→ **STATED TASK**
Find the lines below that contain the string "scene". Copy each one.

→ **DATASET EXCERPT**
begin

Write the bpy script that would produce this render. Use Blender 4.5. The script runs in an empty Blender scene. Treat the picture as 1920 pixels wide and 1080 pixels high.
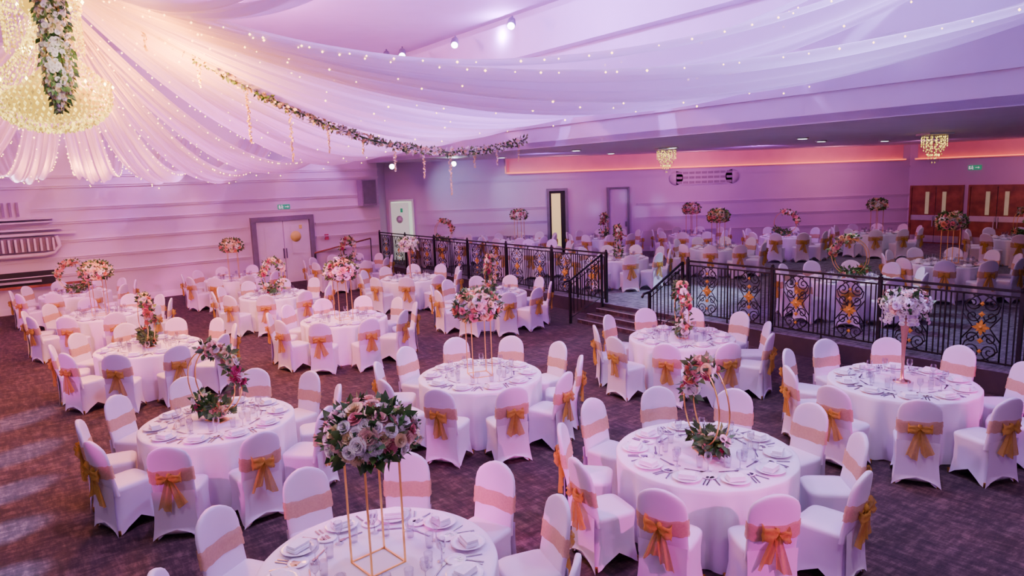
import bpy, math, random
from mathutils import Matrix, Vector, noise
random.seed(7)
pi=math.pi
rad=math.radians
scene=bpy.context.scene
COL=scene.collection
PH=.34
# ---------------------------------------------------------------- helpers
class MB:
    def __init__(s): s.v=[];s.f=[];s.m=[];s.sm=[]
    def add(s,vs,fs,mi=0,smooth=True,M=None):
        o=len(s.v)
        if M is not None: vs=[M@Vector(p) for p in vs]
        s.v.extend([tuple(p) for p in vs])
        for f in fs:
            s.f.append(tuple(i+o for i in f)); s.m.append(mi); s.sm.append(smooth)
    def box(s,c,d,mi=0,M=None):
        x,y,z=c; a,b,e=d[0]/2,d[1]/2,d[2]/2
        vs=[(x+i*a,y+j*b,z+k*e) for i in(-1,1) for j in(-1,1) for k in(-1,1)]
        fs=[(0,1,3,2),(4,6,7,5),(0,4,5,1),(2,3,7,6),(0,2,6,4),(1,5,7,3)]
        s.add(vs,fs,mi,False,M)
    def grid(s,fn,nu,nv,mi=0,smooth=True,M=None,closeu=False):
        vs=[fn(i/(nu if closeu else nu-1),j/(nv-1)) for j in range(nv) for i in range(nu)]
        fs=[]
        for j in range(nv-1):
            for i in range(nu if closeu else nu-1):
                a=j*nu+i;b=j*nu+(i+1)%nu
                fs.append((a,b,b+nu,a+nu))
        s.add(vs,fs,mi,smooth,M)
    def lathe(s,prof,n=16,mi=0,M=None,smooth=True):
        k=len(prof)
        def fn(u,v):
            r,z=prof[min(k-1,int(round(v*(k-1))))]
            a=2*pi*u
            return (r*math.cos(a),r*math.sin(a),z)
        s.grid(fn,n,k,mi,smooth,M,True)
    def tube(s,path,r,sides=5,mi=0,M=None,smooth=True):
        path=[Vector(p) for p in path]; n=len(path)
        vs=[];fs=[]
        t0=(path[1]-path[0]).normalized()
        up=Vector((0,0,1)) if abs(t0.z)<.9 else Vector((1,0,0))
        nrm=t0.cross(up).normalized()
        for i,p in enumerate(path):
            t=(path[min(i+1,n-1)]-path[max(i-1,0)])
            t=t.normalized() if t.length>1e-9 else t0
            nrm=(nrm-t*nrm.dot(t))
            nrm=nrm.normalized() if nrm.length>1e-6 else t.orthogonal().normalized()
            b=t.cross(nrm)
            for k in range(sides):
                a=2*pi*k/sides
                vs.append(p+nrm*math.cos(a)*r+b*math.sin(a)*r)
        for i in range(n-1):
            for k in range(sides):
                a=i*sides+k;b2=i*sides+(k+1)%sides
                fs.append((a,b2,b2+sides,a+sides))
        fs.append(tuple(range(sides))[::-1]); fs.append(tuple((n-1)*sides+k for k in range(sides)))
        s.add(vs,fs,mi,smooth,M)
    def prism(s,poly,z0,z1,mi=0):
        n=len(poly)
        vs=[(x,y,z0) for x,y in poly]+[(x,y,z1) for x,y in poly]
        fs=[tuple(range(n))[::-1],tuple(range(n,2*n))]+[(i,(i+1)%n,(i+1)%n+n,i+n) for i in range(n)]
        s.add(vs,fs,mi,False)
    def mesh(s,name,mats):
        me=bpy.data.meshes.new(name); me.from_pydata(s.v,[],s.f)
        for m in mats: me.materials.append(m)
        me.polygons.foreach_set('material_index',s.m)
        me.polygons.foreach_set('use_smooth',s.sm)
        me.update(); return me
def put(name,me,M=None,parent=None):
    o=bpy.data.objects.new(name,me); COL.objects.link(o)
    if parent: o.parent=parent
    if M is not None:
        if parent: o.matrix_local=M
        else: o.matrix_world=M
    return o
def T(x,y,z,rz=0): return Matrix.Translation((x,y,z))@Matrix.Rotation(rz,4,'Z')
def frame(p0,p1):
    "x along wall p0->p1, y = right-hand side (into room), z up"
    d=(Vector((p1[0],p1[1],0))-Vector((p0[0],p0[1],0))); L=d.length; d/=L
    n=Vector((d.y,-d.x,0))
    M=Matrix(((d.x,n.x,0,p0[0]),(d.y,n.y,0,p0[1]),(0,0,1,0),(0,0,0,1)))
    return M,L
# ---------------------------------------------------------------- materials
def mat(name,col,rough=.6,metal=0,emit=None,es=0,noise_scale=None,var=.08,bump=0,sheen=0,sample=True,emod=None):
    m=bpy.data.materials.new(name); m.use_nodes=True
    nt=m.node_tree; b=nt.nodes['Principled BSDF']
    b.inputs['Base Color'].default_value=(*col,1); b.inputs['Roughness'].default_value=rough; b.inputs['Metallic'].default_value=metal
    if emit: b.inputs['Emission Color'].default_value=(*emit,1); b.inputs['Emission Strength'].default_value=es
    if sheen: b.inputs['Sheen Weight'].default_value=sheen
    if noise_scale:
        tc=nt.nodes.new('ShaderNodeTexCoord'); n=nt.nodes.new('ShaderNodeTexNoise'); n.inputs['Scale'].default_value=noise_scale
        n.inputs['Detail'].default_value=4
        nt.links.new(tc.outputs['Object'],n.inputs['Vector'])
        r=nt.nodes.new('ShaderNodeValToRGB')
        r.color_ramp.elements[0].position=.3; r.color_ramp.elements[1].position=.7
        r.color_ramp.elements[0].color=(*[max(0,c*(1-var)) for c in col],1)
        r.color_ramp.elements[1].color=(*[min(1,c*(1+var)) for c in col],1)
        nt.links.new(n.outputs['Fac'],r.inputs['Fac']); nt.links.new(r.outputs['Color'],b.inputs['Base Color'])
        if emod:
            mr=nt.nodes.new('ShaderNodeMapRange'); mr.inputs['From Min'].default_value=.42; mr.inputs['From Max'].default_value=.66
            mr.inputs['To Min'].default_value=emod[0]; mr.inputs['To Max'].default_value=emod[1]
            nt.links.new(n.outputs['Fac'],mr.inputs['Value']); nt.links.new(mr.outputs[0],b.inputs['Emission Strength'])
        if bump:
            bp=nt.nodes.new('ShaderNodeBump'); bp.inputs['Strength'].default_value=bump; bp.inputs['Distance'].default_value=.02
            nt.links.new(n.outputs['Fac'],bp.inputs['Height']); nt.links.new(bp.outputs['Normal'],b.inputs['Normal'])
    if not sample:
        m.cycles.emission_sampling='NONE'
    return m
def cloth_trans(name,col,transp=.2,transl=.4,noise_scale=None):
    m=bpy.data.materials.new(name); m.use_nodes=True; nt=m.node_tree; nt.nodes.clear()
    o=nt.nodes.new('ShaderNodeOutputMaterial'); d=nt.nodes.new('ShaderNodeBsdfDiffuse'); t=nt.nodes.new('ShaderNodeBsdfTranslucent'); tr=nt.nodes.new('ShaderNodeBsdfTransparent')
    m1=nt.nodes.new('ShaderNodeMixShader'); m2=nt.nodes.new('ShaderNodeMixShader')
    d.inputs['Color'].default_value=(*col,1); t.inputs['Color'].default_value=(*col,1)
    m1.inputs[0].default_value=transl; m2.inputs[0].default_value=transp
    nt.links.new(d.outputs[0],m1.inputs[1]); nt.links.new(t.outputs[0],m1.inputs[2])
    nt.links.new(m1.outputs[0],m2.inputs[1]); nt.links.new(tr.outputs[0],m2.inputs[2]); nt.links.new(m2.outputs[0],o.inputs['Surface'])
    if noise_scale:
        tc=nt.nodes.new('ShaderNodeTexCoord'); n=nt.nodes.new('ShaderNodeTexNoise'); n.inputs['Scale'].default_value=noise_scale
        nt.links.new(tc.outputs['Object'],n.inputs['Vector'])
        mx=nt.nodes.new('ShaderNodeMapRange'); mx.inputs['To Min'].default_value=max(0,transp-.15); mx.inputs['To Max'].default_value=transp+.15
        nt.links.new(n.outputs['Fac'],mx.inputs['Value']); nt.links.new(mx.outputs[0],m2.inputs[0])
    return m
def carpet(name,c1,c2,c3):
    m=bpy.data.materials.new(name); m.use_nodes=True; nt=m.node_tree; b=nt.nodes['Principled BSDF']; b.inputs['Roughness'].default_value=.95
    tc=nt.nodes.new('ShaderNodeTexCoord'); mp=nt.nodes.new('ShaderNodeMapping'); mp.inputs['Rotation'].default_value=(0,0,.93); 
    nt.links.new(tc.outputs['Object'],mp.inputs['Vector'])
    def nz(sx,sy,sc,det):
        q=nt.nodes.new('ShaderNodeMapping'); q.inputs['Scale'].default_value=(sx,sy,1); nt.links.new(mp.outputs[0],q.inputs['Vector'])
        n=nt.nodes.new('ShaderNodeTexNoise'); n.inputs['Scale'].default_value=sc; n.inputs['Detail'].default_value=det; n.inputs['Roughness'].default_value=.75
        nt.links.new(q.outputs[0],n.inputs['Vector']); return n
    a=nz(1,4,3.2,6); c=nz(4,1,3.2,6); d=nz(1,1,.9,3)
    add=nt.nodes.new('ShaderNodeMath'); add.operation='MULTIPLY'; nt.links.new(a.outputs['Fac'],add.inputs[0]); nt.links.new(c.outputs['Fac'],add.inputs[1])
    add2=nt.nodes.new('ShaderNodeMath'); add2.operation='MULTIPLY_ADD'; nt.links.new(d.outputs['Fac'],add2.inputs[0]); add2.inputs[1].default_value=.12; nt.links.new(add.outputs[0],add2.inputs[2])
    r=nt.nodes.new('ShaderNodeValToRGB'); e=r.color_ramp.elements
    e[0].position=.22; e[0].color=(*c1,1); e[1].position=.46; e[1].color=(*c3,1); k=e.new(.31); k.color=(*c2,1)
    nt.links.new(add2.outputs[0],r.inputs['Fac']); nt.links.new(r.outputs['Color'],b.inputs['Base Color'])
    return m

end

→ **COMPLETE ANSWER**
Write the bpy script that would produce this render. Use Blender 4.5. The script runs in an empty Blender scene. Treat the picture as 1920 pixels wide and 1080 pixels high.
scene=bpy.context.scene
COL=scene.collection